## GIVEN PROBLEM
In full and without alteration, give the listing again.

*** SOURCE DATA

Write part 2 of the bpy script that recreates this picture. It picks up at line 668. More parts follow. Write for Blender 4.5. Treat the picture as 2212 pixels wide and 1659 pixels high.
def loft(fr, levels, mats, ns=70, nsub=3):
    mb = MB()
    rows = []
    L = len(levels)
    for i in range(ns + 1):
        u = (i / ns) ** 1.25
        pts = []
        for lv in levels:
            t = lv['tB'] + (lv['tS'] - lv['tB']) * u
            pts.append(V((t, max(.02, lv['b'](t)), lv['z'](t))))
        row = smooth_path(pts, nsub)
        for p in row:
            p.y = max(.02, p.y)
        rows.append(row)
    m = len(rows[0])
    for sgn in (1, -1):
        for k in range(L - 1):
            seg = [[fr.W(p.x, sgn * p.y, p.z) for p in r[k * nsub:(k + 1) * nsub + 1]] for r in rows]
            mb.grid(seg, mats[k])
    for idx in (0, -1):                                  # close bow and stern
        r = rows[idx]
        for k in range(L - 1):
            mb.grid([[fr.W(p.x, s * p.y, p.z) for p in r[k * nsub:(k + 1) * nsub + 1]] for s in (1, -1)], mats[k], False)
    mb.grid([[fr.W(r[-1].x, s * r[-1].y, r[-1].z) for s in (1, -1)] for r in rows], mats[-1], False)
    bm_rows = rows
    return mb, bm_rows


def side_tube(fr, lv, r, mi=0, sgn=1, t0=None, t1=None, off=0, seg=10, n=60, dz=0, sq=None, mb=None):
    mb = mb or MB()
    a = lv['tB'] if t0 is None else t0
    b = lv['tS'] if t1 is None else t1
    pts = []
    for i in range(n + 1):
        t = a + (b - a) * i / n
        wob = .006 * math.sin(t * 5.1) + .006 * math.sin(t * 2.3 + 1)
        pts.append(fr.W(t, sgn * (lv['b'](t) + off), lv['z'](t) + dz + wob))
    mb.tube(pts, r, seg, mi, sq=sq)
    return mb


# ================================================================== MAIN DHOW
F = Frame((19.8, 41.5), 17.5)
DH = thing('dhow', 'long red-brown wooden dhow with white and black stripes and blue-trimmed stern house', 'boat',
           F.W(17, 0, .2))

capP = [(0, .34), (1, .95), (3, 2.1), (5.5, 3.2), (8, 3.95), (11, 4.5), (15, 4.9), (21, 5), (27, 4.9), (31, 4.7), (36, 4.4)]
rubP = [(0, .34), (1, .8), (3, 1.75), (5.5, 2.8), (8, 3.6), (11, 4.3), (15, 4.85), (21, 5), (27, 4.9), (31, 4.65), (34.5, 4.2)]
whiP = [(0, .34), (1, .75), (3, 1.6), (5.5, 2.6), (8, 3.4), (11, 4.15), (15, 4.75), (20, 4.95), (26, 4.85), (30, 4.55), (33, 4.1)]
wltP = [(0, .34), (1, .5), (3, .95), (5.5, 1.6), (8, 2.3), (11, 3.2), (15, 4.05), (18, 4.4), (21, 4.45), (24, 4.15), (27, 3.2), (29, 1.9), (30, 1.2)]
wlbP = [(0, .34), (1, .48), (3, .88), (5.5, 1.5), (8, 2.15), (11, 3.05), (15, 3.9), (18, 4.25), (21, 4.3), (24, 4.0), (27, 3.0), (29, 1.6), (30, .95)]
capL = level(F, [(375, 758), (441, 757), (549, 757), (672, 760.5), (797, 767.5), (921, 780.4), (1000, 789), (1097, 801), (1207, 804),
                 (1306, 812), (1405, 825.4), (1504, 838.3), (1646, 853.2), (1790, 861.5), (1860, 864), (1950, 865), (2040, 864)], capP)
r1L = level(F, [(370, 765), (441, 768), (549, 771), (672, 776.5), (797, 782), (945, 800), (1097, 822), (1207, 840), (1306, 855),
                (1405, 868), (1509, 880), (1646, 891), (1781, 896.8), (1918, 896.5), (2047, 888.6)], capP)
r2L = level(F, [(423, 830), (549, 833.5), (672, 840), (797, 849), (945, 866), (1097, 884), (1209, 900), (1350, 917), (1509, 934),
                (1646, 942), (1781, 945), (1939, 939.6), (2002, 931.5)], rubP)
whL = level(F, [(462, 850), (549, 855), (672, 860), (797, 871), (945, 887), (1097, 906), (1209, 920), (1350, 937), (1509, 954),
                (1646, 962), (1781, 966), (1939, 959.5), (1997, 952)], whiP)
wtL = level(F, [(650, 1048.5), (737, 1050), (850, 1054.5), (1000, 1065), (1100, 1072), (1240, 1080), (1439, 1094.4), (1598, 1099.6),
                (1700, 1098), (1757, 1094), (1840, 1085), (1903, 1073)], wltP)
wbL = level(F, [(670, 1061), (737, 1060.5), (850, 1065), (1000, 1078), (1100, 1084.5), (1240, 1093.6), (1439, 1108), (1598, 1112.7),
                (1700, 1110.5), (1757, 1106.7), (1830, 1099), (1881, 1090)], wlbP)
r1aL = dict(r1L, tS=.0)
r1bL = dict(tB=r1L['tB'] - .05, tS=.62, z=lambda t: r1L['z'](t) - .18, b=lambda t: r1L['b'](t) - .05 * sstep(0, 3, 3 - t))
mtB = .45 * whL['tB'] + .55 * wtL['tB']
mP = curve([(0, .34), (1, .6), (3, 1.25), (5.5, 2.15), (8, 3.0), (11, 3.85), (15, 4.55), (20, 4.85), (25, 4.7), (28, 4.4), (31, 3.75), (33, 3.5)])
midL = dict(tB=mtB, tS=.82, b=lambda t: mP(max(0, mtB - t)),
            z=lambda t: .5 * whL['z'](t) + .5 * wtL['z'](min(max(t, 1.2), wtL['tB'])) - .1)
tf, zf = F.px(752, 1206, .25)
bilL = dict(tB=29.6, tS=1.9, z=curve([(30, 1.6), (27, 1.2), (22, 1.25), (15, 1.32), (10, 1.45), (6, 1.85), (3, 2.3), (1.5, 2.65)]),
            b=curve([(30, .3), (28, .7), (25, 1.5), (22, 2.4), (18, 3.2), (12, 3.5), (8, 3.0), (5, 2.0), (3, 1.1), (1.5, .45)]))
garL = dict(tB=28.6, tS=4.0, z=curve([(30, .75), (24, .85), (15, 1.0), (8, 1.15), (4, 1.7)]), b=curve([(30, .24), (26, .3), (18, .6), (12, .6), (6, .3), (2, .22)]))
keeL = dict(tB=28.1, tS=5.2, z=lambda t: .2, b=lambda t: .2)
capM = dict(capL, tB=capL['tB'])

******

## EXPECTED ANSWER
Write part 2 of the bpy script that recreates this picture. It picks up at line 668. More parts follow. Write for Blender 4.5. Treat the picture as 2212 pixels wide and 1659 pixels high.
def loft(fr, levels, mats, ns=70, nsub=3):
    mb = MB()
    rows = []
    L = len(levels)
    for i in range(ns + 1):
        u = (i / ns) ** 1.25
        pts = []
        for lv in levels:
            t = lv['tB'] + (lv['tS'] - lv['tB']) * u
            pts.append(V((t, max(.02, lv['b'](t)), lv['z'](t))))
        row = smooth_path(pts, nsub)
        for p in row:
            p.y = max(.02, p.y)
        rows.append(row)
    m = len(rows[0])
    for sgn in (1, -1):
        for k in range(L - 1):
            seg = [[fr.W(p.x, sgn * p.y, p.z) for p in r[k * nsub:(k + 1) * nsub + 1]] for r in rows]
            mb.grid(seg, mats[k])
    for idx in (0, -1):                                  # close bow and stern
        r = rows[idx]
        for k in range(L - 1):
            mb.grid([[fr.W(p.x, s * p.y, p.z) for p in r[k * nsub:(k + 1) * nsub + 1]] for s in (1, -1)], mats[k], False)
    mb.grid([[fr.W(r[-1].x, s * r[-1].y, r[-1].z) for s in (1, -1)] for r in rows], mats[-1], False)
    bm_rows = rows
    return mb, bm_rows


def side_tube(fr, lv, r, mi=0, sgn=1, t0=None, t1=None, off=0, seg=10, n=60, dz=0, sq=None, mb=None):
    mb = mb or MB()
    a = lv['tB'] if t0 is None else t0
    b = lv['tS'] if t1 is None else t1
    pts = []
    for i in range(n + 1):
        t = a + (b - a) * i / n
        wob = .006 * math.sin(t * 5.1) + .006 * math.sin(t * 2.3 + 1)
        pts.append(fr.W(t, sgn * (lv['b'](t) + off), lv['z'](t) + dz + wob))
    mb.tube(pts, r, seg, mi, sq=sq)
    return mb


# ================================================================== MAIN DHOW
F = Frame((19.8, 41.5), 17.5)
DH = thing('dhow', 'long red-brown wooden dhow with white and black stripes and blue-trimmed stern house', 'boat',
           F.W(17, 0, .2))

capP = [(0, .34), (1, .95), (3, 2.1), (5.5, 3.2), (8, 3.95), (11, 4.5), (15, 4.9), (21, 5), (27, 4.9), (31, 4.7), (36, 4.4)]
rubP = [(0, .34), (1, .8), (3, 1.75), (5.5, 2.8), (8, 3.6), (11, 4.3), (15, 4.85), (21, 5), (27, 4.9), (31, 4.65), (34.5, 4.2)]
whiP = [(0, .34), (1, .75), (3, 1.6), (5.5, 2.6), (8, 3.4), (11, 4.15), (15, 4.75), (20, 4.95), (26, 4.85), (30, 4.55), (33, 4.1)]
wltP = [(0, .34), (1, .5), (3, .95), (5.5, 1.6), (8, 2.3), (11, 3.2), (15, 4.05), (18, 4.4), (21, 4.45), (24, 4.15), (27, 3.2), (29, 1.9), (30, 1.2)]
wlbP = [(0, .34), (1, .48), (3, .88), (5.5, 1.5), (8, 2.15), (11, 3.05), (15, 3.9), (18, 4.25), (21, 4.3), (24, 4.0), (27, 3.0), (29, 1.6), (30, .95)]
capL = level(F, [(375, 758), (441, 757), (549, 757), (672, 760.5), (797, 767.5), (921, 780.4), (1000, 789), (1097, 801), (1207, 804),
                 (1306, 812), (1405, 825.4), (1504, 838.3), (1646, 853.2), (1790, 861.5), (1860, 864), (1950, 865), (2040, 864)], capP)
r1L = level(F, [(370, 765), (441, 768), (549, 771), (672, 776.5), (797, 782), (945, 800), (1097, 822), (1207, 840), (1306, 855),
                (1405, 868), (1509, 880), (1646, 891), (1781, 896.8), (1918, 896.5), (2047, 888.6)], capP)
r2L = level(F, [(423, 830), (549, 833.5), (672, 840), (797, 849), (945, 866), (1097, 884), (1209, 900), (1350, 917), (1509, 934),
                (1646, 942), (1781, 945), (1939, 939.6), (2002, 931.5)], rubP)
whL = level(F, [(462, 850), (549, 855), (672, 860), (797, 871), (945, 887), (1097, 906), (1209, 920), (1350, 937), (1509, 954),
                (1646, 962), (1781, 966), (1939, 959.5), (1997, 952)], whiP)
wtL = level(F, [(650, 1048.5), (737, 1050), (850, 1054.5), (1000, 1065), (1100, 1072), (1240, 1080), (1439, 1094.4), (1598, 1099.6),
                (1700, 1098), (1757, 1094), (1840, 1085), (1903, 1073)], wltP)
wbL = level(F, [(670, 1061), (737, 1060.5), (850, 1065), (1000, 1078), (1100, 1084.5), (1240, 1093.6), (1439, 1108), (1598, 1112.7),
                (1700, 1110.5), (1757, 1106.7), (1830, 1099), (1881, 1090)], wlbP)
r1aL = dict(r1L, tS=.0)
r1bL = dict(tB=r1L['tB'] - .05, tS=.62, z=lambda t: r1L['z'](t) - .18, b=lambda t: r1L['b'](t) - .05 * sstep(0, 3, 3 - t))
mtB = .45 * whL['tB'] + .55 * wtL['tB']
mP = curve([(0, .34), (1, .6), (3, 1.25), (5.5, 2.15), (8, 3.0), (11, 3.85), (15, 4.55), (20, 4.85), (25, 4.7), (28, 4.4), (31, 3.75), (33, 3.5)])
midL = dict(tB=mtB, tS=.82, b=lambda t: mP(max(0, mtB - t)),
            z=lambda t: .5 * whL['z'](t) + .5 * wtL['z'](min(max(t, 1.2), wtL['tB'])) - .1)
tf, zf = F.px(752, 1206, .25)
bilL = dict(tB=29.6, tS=1.9, z=curve([(30, 1.6), (27, 1.2), (22, 1.25), (15, 1.32), (10, 1.45), (6, 1.85), (3, 2.3), (1.5, 2.65)]),
            b=curve([(30, .3), (28, .7), (25, 1.5), (22, 2.4), (18, 3.2), (12, 3.5), (8, 3.0), (5, 2.0), (3, 1.1), (1.5, .45)]))
garL = dict(tB=28.6, tS=4.0, z=curve([(30, .75), (24, .85), (15, 1.0), (8, 1.15), (4, 1.7)]), b=curve([(30, .24), (26, .3), (18, .6), (12, .6), (6, .3), (2, .22)]))
keeL = dict(tB=28.1, tS=5.2, z=lambda t: .2, b=lambda t: .2)
capM = dict(capL, tB=capL['tB'])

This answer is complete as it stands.